ASPCS
 
Back to Volume
Paper: Fundamentals of Effective Cloud Management for the New NASA Astrophysics Data System
Volume: 523, Astronomical Data Analysis Software and Systems XXVIII
Page: 353
Authors: Blanco-Cuaresma, S.; Accomazzi, A.; Kurtz, M. J.; Henneken, E.; Grant, C. S.; Thompson, D. M.; Chyla, R.; McDonald, S.; Shapurian, G.; Hostetler, T. W.; Templeton, M. R.; Lockhart, K. E.; Bukovi, K.; Rapport, N.
Abstract: The new NASA Astrophysics Data System (ADS) is designed with a service-oriented architecture (SOA) that consists of multiple customized Apache Solr search engine instances plus a collection of microservices, containerized using Docker, and deployed in Amazon Web Services (AWS).
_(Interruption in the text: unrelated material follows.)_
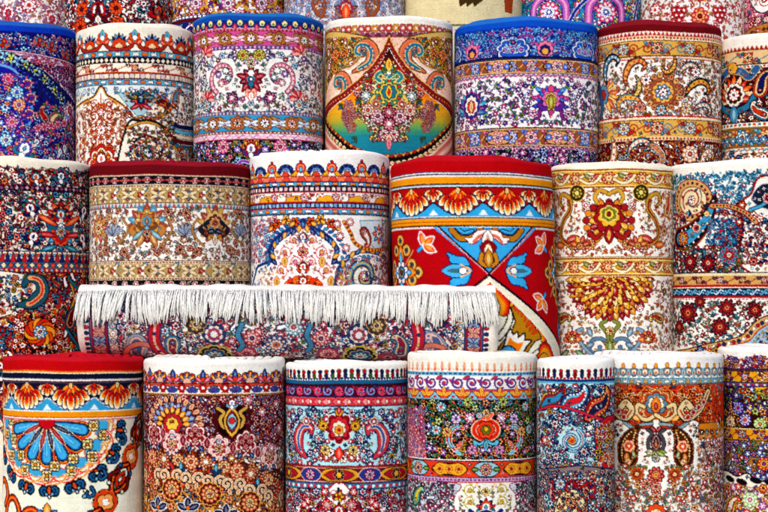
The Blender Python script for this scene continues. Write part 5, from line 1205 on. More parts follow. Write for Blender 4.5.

For complex systems, like the ADS, this loosely coupled architecture can lead to a more scalable, reliable and resilient system if some fundamental questions are addressed. After having experimented with different AWS environments and deployment methods, we decided in December 2017 to go with Kubernetes as our container orchestration. Defining the best strategy to properly setup Kubernetes has shown to be challenging: automatic scaling services and load balancing traffic can lead to errors whose origin is difficult to identify, monitoring and logging the activity that happens across multiple layers for a single request needs to be carefully addressed, and the best workflow for a Continuous Integration and Delivery (CI/CD) system is not self-evident. We present here how we tackle these challenges and our plans for the future.